Category: Economy


Credit RT

Credit RT

{A fancy football stadium and people have to live in tents in the city…so disgusted with our system…and we’re not the only city who’s priorities are so messed up.} Social media comment

Empty lot turned into a small city of tents is a safe haven, says one inhabitant

CBC News Posted: Oct 22, 2016 4:29 PM CT Last Updated: Oct 22, 2016 4:29 PM CT

Harley Klippensteine says it's just an empty lot next to a burned down building, but it's also a safe haven for the homeless and those struggling with addiction.

Harley Klippensteine says it’s just an empty lot next to a burned down building, but it’s also a safe haven for the homeless and those struggling with addiction. (Dean Gutheil/CBC)

A group of people have gathered near downtown Regina to transform an empty lot into a city of tents.

One inhabitant calls the lot — located on the 1800 block of Osler Street — a safe haven.

“[It’s] just a place where the homeless can come. You know, if you’re lonely or whatever, you’re always welcome here,” said Harley Klippensteine, one of the tent city’s inhabitants.

Klippensteine, 42, said he’s there because he is homeless and struggles with addictions such as alcoholism and drug abuse. He describes alcoholism as the main addiction.

“That’s basically why we’re all out here,” he said. “Because we all have our addictions. We can’t beat our demons or whatever.”

The struggle

Klippensteine said the area is open to anybody.

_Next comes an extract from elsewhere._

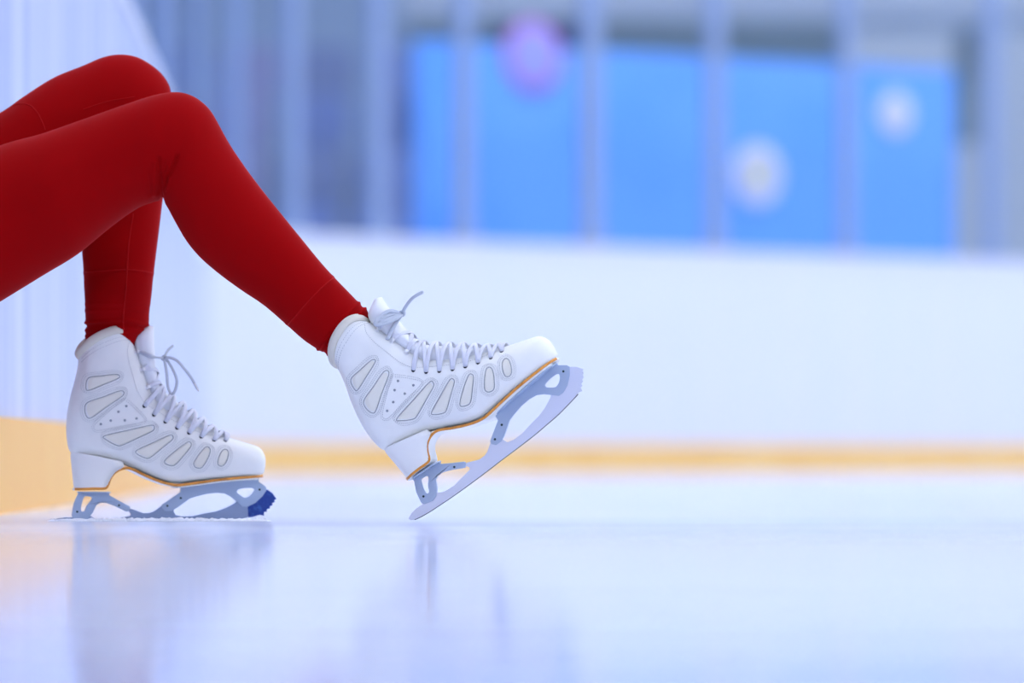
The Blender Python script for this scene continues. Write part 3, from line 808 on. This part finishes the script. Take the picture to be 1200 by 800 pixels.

The people residing there are not protesting the lack of places for people to stay, he said.

“This is the struggle. This is what we do.”

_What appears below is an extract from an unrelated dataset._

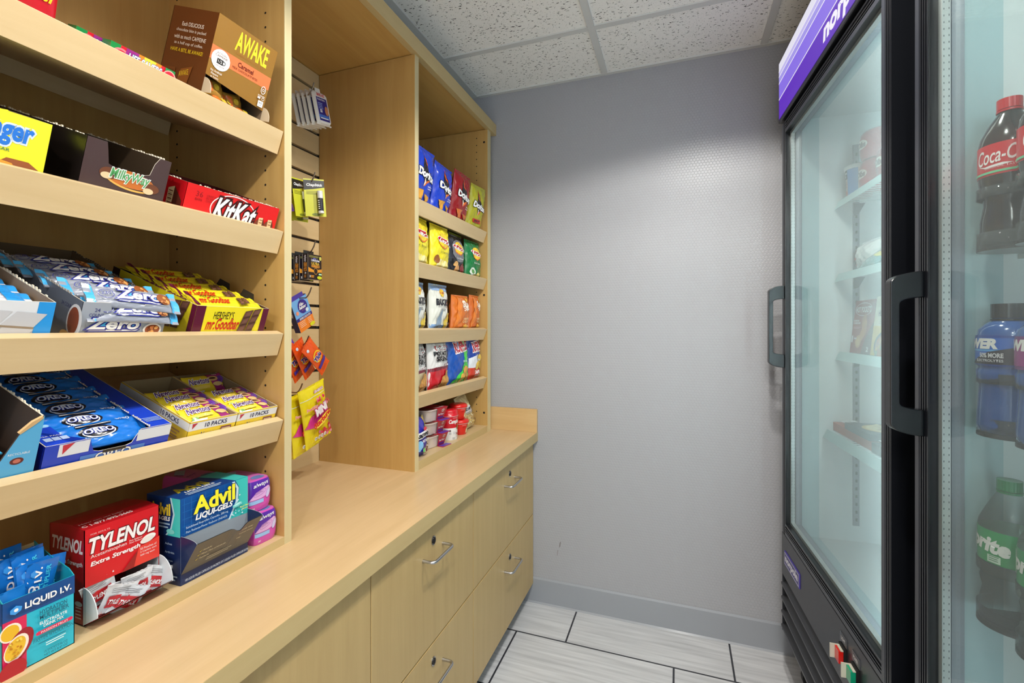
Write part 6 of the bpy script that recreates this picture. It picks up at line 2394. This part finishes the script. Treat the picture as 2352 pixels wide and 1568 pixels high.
    for (x0, x1, za, zc) in ((g0, g0 + 0.003, h0, h1), (g1 - 0.003, g1, h0, h1), (g0, g1, h0, h0 + .003), (g0, g1, h1 - .003, h1)):
        b.box(x0, x1, 0.031, 0.049, za, zc, GK)
    b.build('gasket', dr)
    b = MB()
    b.box(g0, g1, 0.0110, 0.0140, h0, h1, G_CLEAR)
    b.build('glass_pane', dr)
    b = MB()
    b.box(g0, g1, 0.0270, 0.0300, h0, h1, fog)
    b.build('glass_pane', dr)
    # handle: bowed grip carried on two flared ends
    za, zc = zh - 0.144, zh + 0.144
    def D(o):
        pts = [(0.0, za)]
        pts += [(-0.050 * math.sin(PI / 2 * q / 8), za + 0.020 * (1 - math.cos(PI / 2 * q / 8))) for q in range(1, 9)]
        pts += [(-0.050 * math.sin(PI / 2 * q / 8), zc - 0.020 * (1 - math.cos(PI / 2 * q / 8))) for q in range(8, 0, -1)]
        pts += [(0.0, zc), (0.0, zc - 0.046)]
        pts += [(-0.036 * math.sin(PI / 2 * q / 6), zc - 0.046 - 0.010 * (1 - math.cos(PI / 2 * q / 6))) for q in range(1, 7)]
        pts += [(-0.036 * math.sin(PI / 2 * q / 6), za + 0.046 + 0.010 * (1 - math.cos(PI / 2 * q / 6))) for q in range(6, 0, -1)]
        pts += [(0.0, za + 0.046)]
        return pts
    b = MB()
    HM = mat((6, 10, 14), 'gloss', rough=0.22, coat=0.1)
    b.prism([(0.012, p[0], p[1]) for p in D(0)], (0.022, 0, 0), HM)
    b.build('handle', dr, bevel=0.0015)
    # shelf standards
    for x, sx in ((I0, 1), (I1, -1)):
        for d_ in (0.200, 0.56):
            b = MB()
            b.box(min(x, x + sx * 0.006), max(x, x + sx * 0.006), d_, d_ + 0.018, 0.585, 1.86, mat((150, 154, 158), 'metal', rough=0.4))
            for q in range(48):
                zz_ = 0.60 + q * 0.026
                b.box(min(x + sx * .006, x + sx * .0063), max(x + sx * .006, x + sx * .0063), d_ + 0.006, d_ + 0.012, zz_, zz_ + 0.010, mat((70, 74, 78), 'matte'))
            b.build('shelf_standard', t)
    return t, I0, I1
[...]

Klippensteine said he and the others in the makeshift camp do what they can, taking odd jobs here and there.

“Without having a permanent job, how can you have a permanent place to live? So, here we are,” he said.

According to Klippensteine, the first person to set up in the lot did so in May. There are currently five of them staying in tents on the lot.

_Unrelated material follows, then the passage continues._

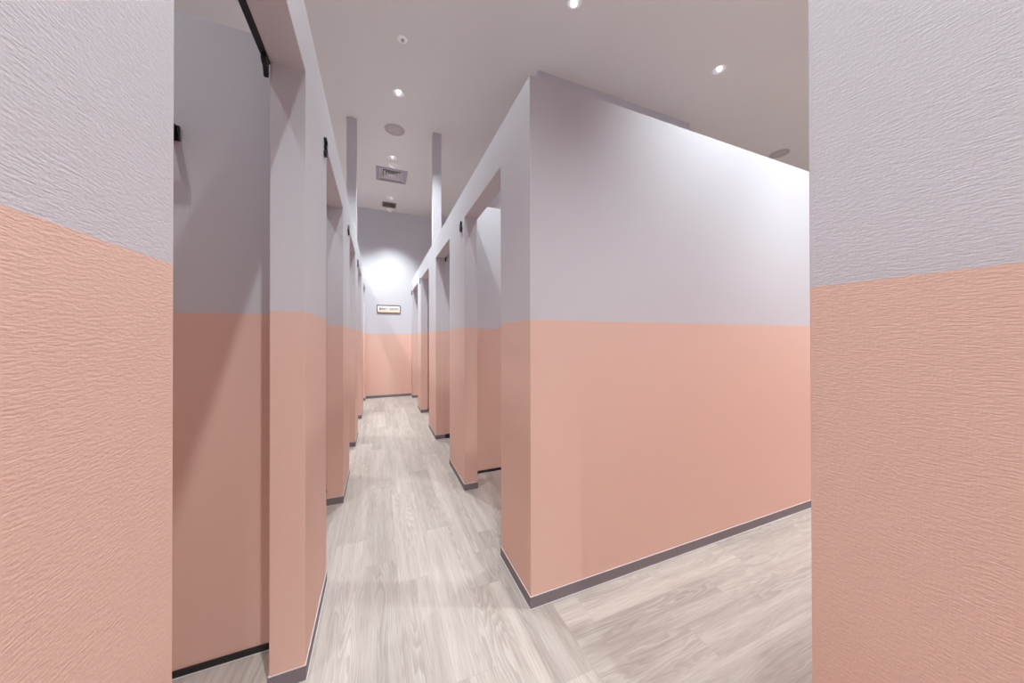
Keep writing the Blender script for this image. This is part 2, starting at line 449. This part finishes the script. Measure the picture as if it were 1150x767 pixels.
# ------------------------------------------------------------------ sign on the end wall
def sign():
    W, H = .425, .150
    t = thing('wall_sign', 'small framed BODY ARCHI sign on the lit end wall', 'sign', (.180, YEND, 1.705))
    bm = bmesh.new(); box(bm, -W/2+.008, W/2-.008, -.009, -.001, -H/2+.008, H/2-.008); link('sign_face', bm, M_SIGN, t)
    bm = bmesh.new(); f = .010
    box(bm, -W/2, W/2, -.014, 0, H/2-f, H/2); box(bm, -W/2, W/2, -.014, 0, -H/2, -H/2+f)
    box(bm, -W/2, -W/2+f, -.014, 0, -H/2+f, H/2-f); box(bm, W/2-f, W/2, -.014, 0, -H/2+f, H/2-f)
    link('frame', bm, M_FRAME, t)
    for word, x in (('BODY', -.092), ('ARCHI', .092)):
        cu = bpy.data.curves.new('n', 'FONT'); cu.body = word; cu.size = .050; cu.extrude = .001; cu.offset = .0014
        cu.align_x = 'CENTER'; cu.align_y = 'CENTER'; cu.space_character = 1.22
        o = bpy.data.objects.new('n', cu); C.objects.link(o)
        dg = bpy.context.evaluated_depsgraph_get(); me = bpy.data.meshes.new_from_object(o.evaluated_get(dg)); bpy.data.objects.remove(o)
        me.transform(Matrix(((1, 0, 0, 0), (0, 0, -1, 0), (0, 1, 0, 0), (0, 0, 0, 1)))); me.materials.clear(); me.materials.append(M_BLACK)
        o = bpy.data.objects.new('lettering', me); C.objects.link(o); o.parent = t; o.location = (x, -.0100, .000)
M_FRAME = simple('dark_bronze_frame', rgb(92, 78, 78), 0.4, 0.3)
sign()

# ------------------------------------------------------------------ downlights
def spot(parent, power, ang=112, blend=.6, tilt=(0, 0), r=.03):
    L = bpy.data.lights.new('lamp', 'SPOT'); L.energy = power; L.spot_size = math.radians(ang); L.spot_blend = blend
    L.shadow_soft_size = r; L.color = (.88, .985, 1.0)
    o = bpy.data.objects.new('lamp', L); C.objects.link(o); o.parent = parent; o.location = (0, 0, -.012)
    o.rotation_euler = (math.radians(tilt[0]), math.radians(tilt[1]), 0)
P0 = 62.0
def downlight_parts(t, head=(20, 15)):
    bm = bmesh.new()
    lathe(bm, [(.0445, .001), (.0445, -.003), (.047, -.005), (.054, -.005), (.056, -.002), (.056, -.0004), (.0445, .001)], 40)
    link('trim_ring', bm, M_WHITE, t, smooth=True)
    bm = bmesh.new(); lathe(bm, [(.0445, -.001), (.043, .012), (.036, .045), (.028, .060)], 40)
    link('reflector', bm, M_CHROME, t, smooth=True)
    bm = bmesh.new(); lathe(bm, [(.030, .058), (.030, .075), (0, .075)], 32); link('housing', bm, M_DARK, t)
    bm = bmesh.new(); lathe(bm, [(0, .0), (.008, .001), (.013, .004), (.014, .010), (.012, .022), (.006, .030), (0, .032)], 32)
    b = link('bulb', bm, M_LAMP, t, smooth=True); b.location = (0, 0, .026)
    b.rotation_euler = (math.radians(head[0]), math.radians(head[1]), 0)
LAB = ['recessed white downlight above corridor, nearest of the lit row', 'small recessed downlight just in front of the square air diffuser',
       'furthest recessed downlight, just in front of the small ceiling grille', 'recessed downlight cut by the top edge of the picture',
       'recessed downlight on ceiling over the big pink and grey block']
POW = {0: 1.7, 1: 1.85, 2: 3.3, 3: .9, 4: 1.2, 5: .9, 6: 3.1, 7: .65, 8: 1.1, 9: 1.0, 12: 2.6, 13: 2.7, 14: 3.6, 15: 2.0, 16: 2.4, 17: 2.4, 21: 2.8}
ANG = {0: 100, 2: 90, 6: 90, 7: 88, 8: 88, 9: 88, 12: 74, 13: 80, 14: 90, 21: 96}
for i, (x, y) in enumerate(LAMPS):
    lab = LAB[i] if i < 5 else 'unseen ceiling downlight, read off the light or added as fill'
    t = thing('downlight', lab, 'downlight', (x, y, CEIL), 'recessed round downlights in the ceiling' if i < 5 else 'downlights beyond the frame')
    downlight_parts(t, (20 if i % 2 else -18, 15))
    tilt = {0: (0, -9), 2: (0, 0), 12: (14, 0), 13: (14, 0)}.get(i, (0, 0))
    spot(t, P0*POW.get(i, .9), tilt=tilt, ang=ANG.get(i, 104), blend=1.0 if i in ANG else .6)

# ------------------------------------------------------------------ other ceiling fittings
def ceiling_sensor():
    t = thing('ceiling_sprinkler', 'tiny round white ceiling cap with beige centre, nearest over the corridor', 'sprinkler', (.180, 2.808, CEIL))
    bm = bmesh.new(); lathe(bm, [(0, -.004), (.020, -.004), (.024, -.008), (.036, -.007), (.041, -.003), (.041, -.0003)], 36); link('cover', bm, M_WHITE, t, smooth=True)
    bm = bmesh.new(); lathe(bm, [(0, -.022), (.010, -.020), (.013, -.012), (.009, -.004)], 24); link('nozzle', bm, M_GLASSY, t, smooth=True)
ceiling_sensor()
def speaker(x, y, lab):
    t = thing('ceiling_speaker', lab, 'speaker', (x, y, CEIL), 'round grey ceiling speakers')
    bm = bmesh.new(); lathe(bm, [(.104, -.004), (.108, -.006), (.113, -.004), (.114, -.0003)], 48); link('rim', bm, M_CEILTRIM, t, smooth=True)
    bm = bmesh.new(); lathe(bm, [(0, -.0050), (.06, -.0048), (.105, -.0040)], 48); link('grille', bm, M_SPK, t)
M_CEILTRIM = simple('speaker_rim', rgb(190, 180, 177), .6)
speaker(.173, 4.075, 'round grey speaker grille in ceiling above the corridor')
speaker(4.93, 2.62, 'round ceiling speaker half hidden behind top of right block')
def detector(x, y, lab, s=1.0):
    t = thing('smoke_detector', lab, 'smoke detector', (x, y, CEIL), 'white smoke detectors in the ceiling')
    bm = bmesh.new(); lathe(bm, [(.060*s, -.0003), (.066*s, -.004), (.066*s, -.010), (.058*s, -.014), (.045*s, -.015)], 40); link('base_plate', bm, M_WHITE, t, smooth=True)
    bm = bmesh.new(); lathe(bm, [(.047*s, -.014), (.049*s, -.026), (.043*s, -.036), (.026*s, -.044), (.018*s, -.050), (0, -.052)], 40); link('sensor_head', bm, M_WHITE, t, smooth=True)
detector(.187, 4.900, 'white domed smoke detector beside the square air diffuser')
detector(.205, 6.640, 'white smoke detector at far end between small grille and end wall')
def diffuser():
    cx, cy, _ = DIFF
    t = thing('air_diffuser', 'square lilac framed air diffuser in ceiling over the corridor', 'air vent', (cx, cy, CEIL))
    def ring(bm, r0, z0, r1, z1):
        a = [bm.verts.new((sx*r0, sy*r0, z0)) for sx, sy in ((-1, -1), (1, -1), (1, 1), (-1, 1))]
        b = [bm.verts.new((sx*r1, sy*r1, z1)) for sx, sy in ((-1, -1), (1, -1), (1, 1), (-1, 1))]
        for i in range(4): bm.faces.new((a[i], a[(i+1) % 4], b[(i+1) % 4], b[i]))
    bm = bmesh.new(); ring(bm, .218, -.0004, .216, -.009); ring(bm, .216, -.009, .172, -.009); link('frame', bm, M_LILAC, t)
    bm = bmesh.new(); ring(bm, .1725, -.0088, .168, .0); ring(bm, .168, .0, .152, .03); link('inner_edge', bm, M_DKLILAC, t)
    for r in (.150, .112, .074):
        bm = bmesh.new(); ring(bm, r, .004, r-.030, .034); ring(bm, r, .004, r-.002, .0015); ring(bm, r-.002, .0015, r-.031, .032)
        link('cone', bm, M_LILAC2, t)
    bm = bmesh.new(); box(bm, -.036, .036, -.036, .036, .006, .010); link('centre_plate', bm, M_LILAC2, t)
    bm = bmesh.new(); ring(bm, .154, .0, .154, .09); bm.faces.new([bm.verts.new((sx*.154, sy*.154, .09)) for sx, sy in ((-1, -1), (1, -1), (1, 1), (-1, 1))]); link('duct', bm, M_DARK, t)
M_DKLILAC = simple('painted_gap_shade', rgb(92, 80, 92), .6)  # dark strip: shade of the gap inside the frame, put into colour
M_LILAC2 = simple('pale_aluminium_blades', rgb(205, 198, 200), .45)
diffuser()
def grille():
    cx, cy, _ = GRL
    t = thing('ceiling_grille', 'small square slatted ventilation grille near the end wall', 'air vent', (cx, cy, CEIL))
    bm = bmesh.new(); o, i_ = .123, .103
    for x0, x1, y0, y1 in ((-o, o, i_, o), (-o, o, -o, -i_), (-o, -i_, -i_, i_), (i_, o, -i_, i_)): box(bm, x0, x1, y0, y1, -.007, -.0004)
    link('frame', bm, M_GRF, t)
    for k in range(11):
        y = -.095 + k*.019; bm = bmesh.new()
        v = [bm.verts.new(p) for p in ((-.103, y-.006, -.005), (.103, y-.006, -.005), (.103, y+.006, .010), (-.103, y+.006, .010))]; bm.faces.new(v)
        r = bmesh.ops.extrude_face_region(bm, geom=bm.faces[:]); bmesh.ops.translate(bm, verts=[q for q in r['geom'] if isinstance(q, bmesh.types.BMVert)], vec=(0, .0012, -.0012))
        link('slat', bm, M_GRF, t)
    bm = bmesh.new(); box(bm, -.103, .103, -.103, .103, .05, .06); link('duct', bm, M_DARK, t)
M_GRF = simple('grey_grille_paint', rgb(150, 138, 137), .55)
grille()

# ------------------------------------------------------------------ world, camera, render look
w = bpy.data.worlds.new('world'); S.world = w; w.use_nodes = True
w.node_tree.nodes['Background'].inputs[0].default_value = (.9, .87, .92, 1); w.node_tree.nodes['Background'].inputs[1].default_value = 0.20

cam = bpy.data.cameras.new('camera'); co = bpy.data.objects.new('camera', cam); C.objects.link(co); S.camera = co
f, cx, cy = 365.0747, 579.865, 377.162
yaw, pitch, roll = .4003356, .00484453, -.00204914
fwd = Vector((math.sin(yaw)*math.cos(pitch), math.cos(yaw)*math.cos(pitch), math.sin(pitch)))
right = Vector((math.cos(yaw), -math.sin(yaw), 0)); up = right.cross(fwd)
r2 = right*math.cos(roll)+up*math.sin(roll); u2 = -right*math.sin(roll)+up*math.cos(roll)
co.matrix_world = Matrix(((r2.x, u2.x, -fwd.x, 0), (r2.y, u2.y, -fwd.y, 0), (r2.z, u2.z, -fwd.z, EYE), (0, 0, 0, 1)))
cam.sensor_width = 36; cam.sensor_fit = 'HORIZONTAL'; cam.lens = f/1150*36
cam.shift_x = -(cx-575)/1150; cam.shift_y = (cy-383.5)/1150; cam.clip_start = .02

S.view_settings.view_transform = 'Standard'; S.view_settings.look = 'None'; S.view_settings.gamma = 1
S.view_settings.use_curve_mapping = False; S.view_settings.exposure = 0.88
S.cycles.diffuse_bounces = 8; S.cycles.max_bounces = 12
S.cycles.sample_clamp_indirect = 6; S.cycles.caustics_reflective = False
S.cycles.use_denoising = True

He added the group has received donations. The tents are donated, as are blankets, clothing, firewood, sleeping bags, food, coffee and water.

Osler block camp

Klippensteine says he doesn’t know how long he will remain on the lot. He said the lot is owned by Impark, but they haven’t said anything to the camp yet. (Dean Gutheil/CBC)

Uncertainty

The group knows winter is coming and they have made some preparations.

“There’s lots of blankets here. We’ve got underneath our tents, insulation-type stuff we’ve put down just to keep off the ground,” Klippensteine said.

He said does not know how long the group will remain on the lot.

According to Klippensteine, the lot is owned by Impark, who have security guards patrolling nearby parking lots. However, nothing has yet been said to them by the company.

For now, he’s just going to make the best of it while it lasts, he said.

“We’re not causing no problems or nothing like that.”

No where else to go

Klippensteine said he had been taking shelter in the nearby Salvation Army for approximately 2½ years.

He’s not on social assistance, has no steady income and is still using so he doesn’t qualify any more, he said.

He said the addictions are difficult to stop.

“It’s a main part of my life, sorry to say.”

Klippensteine said there are supports out there for those struggling with addictions.

“If you accept it, you accept it. If you don’t, you don’t. Whatever, you’re always welcome here.”

Despite his situation, Klippensteine is staying positive.

“I just hope to have a bigger bank account one day, that’s about it,” he said. “Other than that, just keep the peace, be nice to your fellow man and just do your thing, man.”